Wednesday, January 5, 2011

Now we are getting somewhere

Guy Debord unquestionably saw the  dérive as a primarily urban activity going so far as to say that “Wandering in open country is naturally depressing, and the interventions of chance are poorer there than anywhere else.” and that …”the primarily urban character of the dérive, in its element in the great industrially transformed cities that are such rich centres of possibilities and meanings…”.

The city in which every space is rich with nuance; continually contested and defended, mapped and redrawn through time and space offers itself up as the natural habitat of the dériveur but should the countryside be so easily dismissed, indeed did Debord misread the potential for out of town deriavtion ?



Certainly it is true that the country is depressing for the city dweller for though it offers a possible retreat from the caffeine like stimulus of the street just as soon as we have got ‘away from it all’ we feel immediately alienated; our senses simultaneously under stimulated and overwhelmed as the oppressive open sky bears down on us offering no shade or comforts. For whilst the city presents a continual series of opportunities for pleasure (underpinned in the capital by commercial transaction) the countryside offers no such joys. In an open field the best thing to do with one’s money is to set light to it to keep warm.
Physical discomfort is everywhere in the country and the townsman is ill prepared with the wrong clothing, shoes, headgear, baggage and most of all temperament. Nonetheless if the dériveur can overcome these obstacles and indeed possibly integrate them into his or her dérive the country side is a rich source of possibilities. Far from being in any sense wild and unplanned it as worthy of psychogeographical study and reinterpretation as any street or avenue.
Arguably indigenous Australians and Canadians were the first landscape dériveurs: mapping the terrain they traversed as an ongoing narrative. The projected landscape of dreams, criss crossed and continually redrawn to reflect changing weather patterns, migratory animal movements, plant growth, seasonal variations is a form of daily dérive in which movement is the norm and one is only ever camped out and never settled down.
The contemporary countryside offers few such possibilities. Though stripped of the simple financial exchanges of the city in which time and space can (and indeed increasing have) to be bought every acre in the countryside is mapped, parcelled managed and commodified. Even set aside, land allowed to idle is a paid for and carefully (un)managed to sets of guidelines.

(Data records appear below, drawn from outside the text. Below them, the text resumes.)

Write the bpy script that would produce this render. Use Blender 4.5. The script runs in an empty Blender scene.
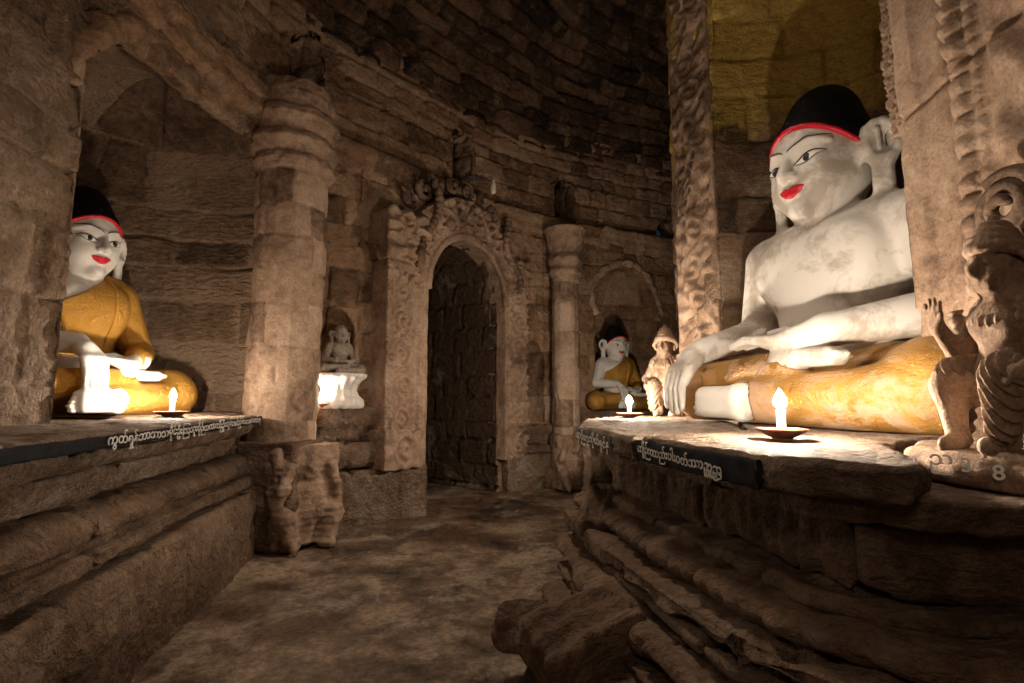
import bpy, math
import numpy as np
PI = math.pi
SC = bpy.context.scene
COL = SC.collection

# ------------------------------------------------------------------ noise
def _hash(ix, iy, iz, seed):
    h = (ix.astype(np.int64) * 374761393 + iy.astype(np.int64) * 668265263 + iz.astype(np.int64) * 1274126177 + seed * 974634777) & 0xFFFFFFFF
    h = ((h ^ (h >> 13)) * 1274126177) & 0xFFFFFFFF
    h = ((h ^ (h >> 16)) * 2246822519) & 0xFFFFFFFF
    return ((h ^ (h >> 15)) & 0xFFFFFF).astype(np.float32) / 16777215.0

def vnoise(P, seed=0):
    P = np.asarray(P, np.float32)
    i = np.floor(P); f = P - i; u = f * f * (3 - 2 * f)
    i = i.astype(np.int64)
    out = 0
    for a in (0, 1):
        wa = u[..., 0] if a else 1 - u[..., 0]
        for b in (0, 1):
            wb = u[..., 1] if b else 1 - u[..., 1]
            for c in (0, 1):
                wc = u[..., 2] if c else 1 - u[..., 2]
                out = out + wa * wb * wc * _hash(i[..., 0] + a, i[..., 1] + b, i[..., 2] + c, seed)
    return out * 2 - 1

def fbm(P, octaves=4, seed=0, gain=.5):
    P = np.asarray(P, np.float32)
    s = 0; a = 1.0; t = 0
    for o in range(octaves):
        s = s + a * vnoise(P * (2.03 ** o) + 17.3 * o, seed + o); t += a; a *= gain
    return s / t

def sstep(a, b, x):
    t = np.clip((x - a) / (b - a), 0, 1)
    return t * t * (3 - 2 * t)

def rnd(a, b, seed):
    a = np.asarray(a); b = np.asarray(b)
    return _hash(a, b, a * 0, seed)

# ------------------------------------------------------------------ objects
def props(o, label=None, cat=None, group=None, kind=None):
    if label: o['label'] = label
    if cat: o['category'] = cat
    if group: o['group'] = group
    if kind: o['kind'] = kind
    return o

def empty(name, loc=(0, 0, 0), rz=0, label=None, cat=None, group=None):
    o = bpy.data.objects.new(name, None); COL.objects.link(o)
    o.empty_display_size = .1
    o.location = loc; o.rotation_euler = (0, 0, rz)
    return props(o, label, cat, group)

def link(name, me, mat, parent=None):
    o = bpy.data.objects.new(name, me); COL.objects.link(o)
    if mat: me.materials.append(mat)
    if parent is not None: o.parent = parent
    return o

def mesh_np(name, V, quads=None, tris=None, smooth=True, tone=None):
    me = bpy.data.meshes.new(name)
    V = np.asarray(V, np.float32).reshape(-1, 3)
    loops = []; tot = []
    if quads is not None and len(quads):
        q = np.asarray(quads, np.int32); loops.append(q.ravel()); tot.append(np.full(len(q), 4, np.int32))
    if tris is not None and len(tris):
        t = np.asarray(tris, np.int32); loops.append(t.ravel()); tot.append(np.full(len(t), 3, np.int32))
    L = np.concatenate(loops); T = np.concatenate(tot)
    me.vertices.add(len(V)); me.vertices.foreach_set('co', V.ravel())
    me.loops.add(len(L)); me.loops.foreach_set('vertex_index', L)
    me.polygons.add(len(T))
    me.polygons.foreach_set('loop_start', np.concatenate([[0], np.cumsum(T)[:-1]]).astype(np.int32))
    me.polygons.foreach_set('loop_total', T)
    if smooth: me.polygons.foreach_set('use_smooth', np.ones(len(T), bool))
    if tone is not None:
        at = me.attributes.new('tone', 'FLOAT', 'POINT')
        at.data.foreach_set('value', np.asarray(tone, np.float32).ravel())
    me.update(calc_edges=True); me.validate()
    return me

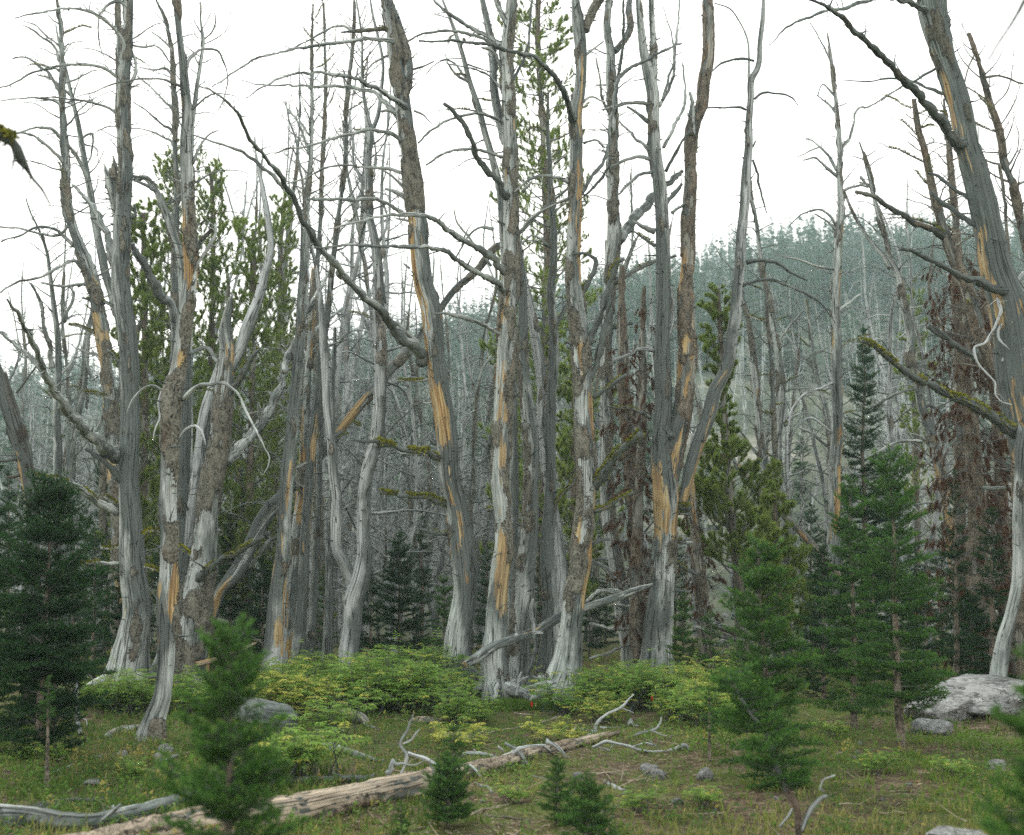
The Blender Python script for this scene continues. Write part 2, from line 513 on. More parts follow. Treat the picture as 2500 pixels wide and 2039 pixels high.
def along(pth, t):
    """points and directions on centre lines (n,k,3) at fractions t (n,)"""
    n, k, _ = pth.shape
    x = np.clip(t, 0, .9999) * (k - 1); i = x.astype(int); f = (x - i)[:, None]
    r = np.arange(n)
    a, b = pth[r, i], pth[r, i + 1]
    return a + (b - a) * f, unit(b - a)

def needle_batch(mb, Pz, D, L, W, g, mat, tint, extra=0.0):
    """thin pointed needles, one triangle each"""
    n = len(Pz)
    if n == 0: return
    D = unit(D)
    side = perp(D, g)
    L = np.broadcast_to(L, (n,))[:, None]; W = np.broadcast_to(W, (n,))[:, None]
    v = np.stack([Pz - side * W * .5, Pz + side * W * .5, Pz + D * L], 1).reshape(-1, 3)
    ab = np.zeros((n, 3)); ab[:, 0] = tint; ab[:, 1] = extra
    mb.add(v, None, np.arange(n * 3).reshape(-1, 3), mat, None, np.repeat(ab, 3, 0))

def lichen(name, path, rad, parent, origin, t0=0.0, t1=1.0, dens=700, size=.02, g=rng):
    L = float(np.sum(np.linalg.norm(np.diff(path, axis=0), axis=1)))
    n = int(L * (t1 - t0) * dens)
    if n < 8: return
    t = t0 + (t1 - t0) * g.random(n)
    keep = fbm(np.stack([t * L * 7, t * 0 + parent.name.__len__(), t * 0 + L], -1), 2) > 0.43
    t = t[keep]; n = len(t)
    if n < 8: return
    x = t * (len(path) - 1); i = np.clip(x.astype(int), 0, len(path) - 2); f = (x - i)[:, None]
    p = path[i] * (1 - f) + path[i + 1] * f
    r = rad[i]
    a = g.normal(size=n) * 0.85
    tdir = unit(path[i + 1] - path[i])
    up = np.array([0, 0, 1.0]) - tdir * tdir[:, 2:3]; up = unit(up)
    sd = np.cross(tdir, up)
    o = up * np.cos(a)[:, None] + sd * np.sin(a)[:, None]
    p = p + o * (r[:, None] * .95 + g.random((n, 1)) * size * .9)
    mb = MB()
    D = unit(o + g.normal(size=(n, 3)) * .8)
    needle_batch(mb, p, D, size * (.6 + g.random(n)), size * (.6 + .8 * g.random(n)), g, 0, g.random(n), (g.random(n) < .15) * .7)
    link(name, mb.mesh(name, [M_MOSS], False, origin), parent, kind='stuff')

# ------------------------------------------------------------------ traced dead trees
def parse(s):
    return np.array([[float(c) for c in q.split(',')] for q in s.split()])

def prof_at(prof, py):
    a = np.array(prof, float)
    return [np.interp(py, a[:, 0], a[:, i]) for i in range(1, 4)]

def make_trunk(mb, p, r, py, prof, g, flare=1.0, oside=0.0, dside=0.0, bside=0.0, broken=False, stubs=60, step=.032, groove=0.0, base=True):
    """p base->top world points; py photo height at each point (selects bark / inner wood / stain)"""
    L = float(np.sum(np.linalg.norm(np.diff(p, axis=0), axis=1)))
    n = int(np.clip(L / step, 6, 420))
    s0 = np.concatenate([[0], np.cumsum(np.linalg.norm(np.diff(p, axis=0), axis=1))])
    q, rr, s = resample(p, r, n=n)
    # slow sway so that no stem is ruler-straight
    q = q + (np.stack([fbm(np.stack([s * .9 + L, s * 0, s * 0 + 3], -1), 2), fbm(np.stack([s * .9, s * 0 + 9, s * 0 + L], -1), 2), s * 0 + .5], -1) - .5) * (rr[:, None] * .55)
    pyy = np.interp(s, s0, py)
    rm = float(np.mean(rr))
    sides = int(np.clip(2 * math.pi * rm / .03, 8, 34))
    v, quads, tri, tc, dirs = tube_arrays(q, rr, sides, s)
    th = np.arange(sides) * 2 * math.pi / sides
    T = tc[:n * sides].reshape(n, sides, 3)
    ph = g.random(3) * 50
    T = T + ph
    lump = (fbm(T * (4, 4, 1.6), 3) - .5) * .42
    B, O, K = prof_at(prof, pyy)
    B = np.where(B > .45, B - .16, B)
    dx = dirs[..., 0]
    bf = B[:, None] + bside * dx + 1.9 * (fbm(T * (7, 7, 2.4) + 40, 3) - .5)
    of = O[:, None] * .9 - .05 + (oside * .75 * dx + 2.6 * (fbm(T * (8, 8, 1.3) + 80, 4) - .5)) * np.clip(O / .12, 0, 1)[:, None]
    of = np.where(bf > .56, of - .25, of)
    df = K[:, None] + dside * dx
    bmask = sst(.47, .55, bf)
    rough = fbm(T * (30, 30, 20) + 7, 2)
    disp = lump * rr[:, None] + bmask * (.009 + .024 * rough) * min(1, rm / .07)
    # long drying grooves along the grain
    gr = np.abs(fbm(T * (13, 13, .5) + 11, 2) - .5)
    disp -= (1 - sst(0, .05, gr)) * rr[:, None] * .085 * (1 - bmask)
    of_mask = sst(.46, .56, of) * (1 - bmask)
    disp -= of_mask * .008 * min(1, rm / .07)
    if base:
        f = np.exp(-np.maximum(s, 0) / .42)[:, None] * flare
        lob = np.cos(3 * th + ph[0] + s[:, None] * .8) * .5 + np.cos(5 * th + ph[1] - s[:, None] * .5) * .5 + np.cos(9 * th + ph[2]) * .18
        disp += rr[:, None] * f * (.16 + .34 * lob)
    if groove:
        gg = np.exp(-((dx - groove) ** 2) / .03) * (dirs[..., 1] < 0) * sst(2.6, 1.6, s)[:, None] if False else 0
        disp = disp - gg
    V = q[:, None, :] + dirs * (rr[:, None] + disp)[..., None]
    if broken:
        t = unit(q[-1] - q[-2])
        jag = (vn(np.stack([th * 2.2, th * 0 + ph[0], th * 0], -1)) - .35) * rr[-1] * 5
        V[-1] += t * jag[:, None]; V[-2] += t * jag[:, None] * .5
        V[-1] = V[-1] * .8 + (q[-1] + t * jag[:, None] * .2) * .2
    v[:n * sides] = V.reshape(-1, 3)
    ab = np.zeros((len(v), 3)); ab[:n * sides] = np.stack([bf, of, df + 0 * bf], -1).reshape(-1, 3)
    ab[n * sides:] = (0, .7, 0)
    tcc = tc.copy() + ph
    mb.add(v, quads, tri, 0, tcc, ab)
    # broken-off twig stubs
    if stubs:
        i = g.integers(int(n * .1), n - 1, stubs); j = g.integers(0, sides, stubs)
        S = V[i, j]; D = dirs[i, j] + np.array([0, 0, .35]) + g.normal(size=(stubs, 3)) * .35
        Ls = (.03 + .16 * g.random(stubs) ** 2.2) * np.clip(rr[i] / .05, .5, 1.6)
        twig_batch(mb, S - unit(D) * .01, D, Ls, (.0035 + .008 * g.random(stubs)) * np.clip(rr[i] / .06, .5, 1.3), g, k=3, wig=.3, sides=4, ab=(.25, 0, .6))
    return q, rr, s, pyy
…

But for every sign declaring ‘private property keep out’ there is a footprint asserting a right of way; a declaration of the temporary nature of land ownership and the ancient right to traverse the terrain, and tread the ground, creating paths and track ways  from A to B and back again but possibly via C or D or even F. Such track ways can be both immediate – the ill advised short cut through some unlit scrubland always advised against and yet always taken or so ancient that they form Ley Liens or with a magnetic pull drawing the walker along the arteries of a psychogeographical  energy grid linking nodal points. The repeated traversals creating a ritualised focus for the accumulation and discharge of energy influencing the land and people around them.


Lest we get confused though it should be made clear the contemporary countryside dériveur is no rambler equipped with Gortex, stout shoes, thermos and proper maps. On the contrary the outdoor dériveur should come ill equipped physically and mentally and be prepared to get lost, to stumble both literally and psychogeographically upon the terrain. The contemporary countryside dériveur should come equipped with recording and playback devices (hand held or otherwise) and an open mind filled with vaguely remembered stories, rumours and half baked and misunderstood theories. Above all they must be resolute and painstaking in the pursuit of the purposeless nature of the activity ideally recording anything and everything. Finally they must be prepared to abandon the project at the first possibility before then retracing their steps through the time and space of tapes and terrain.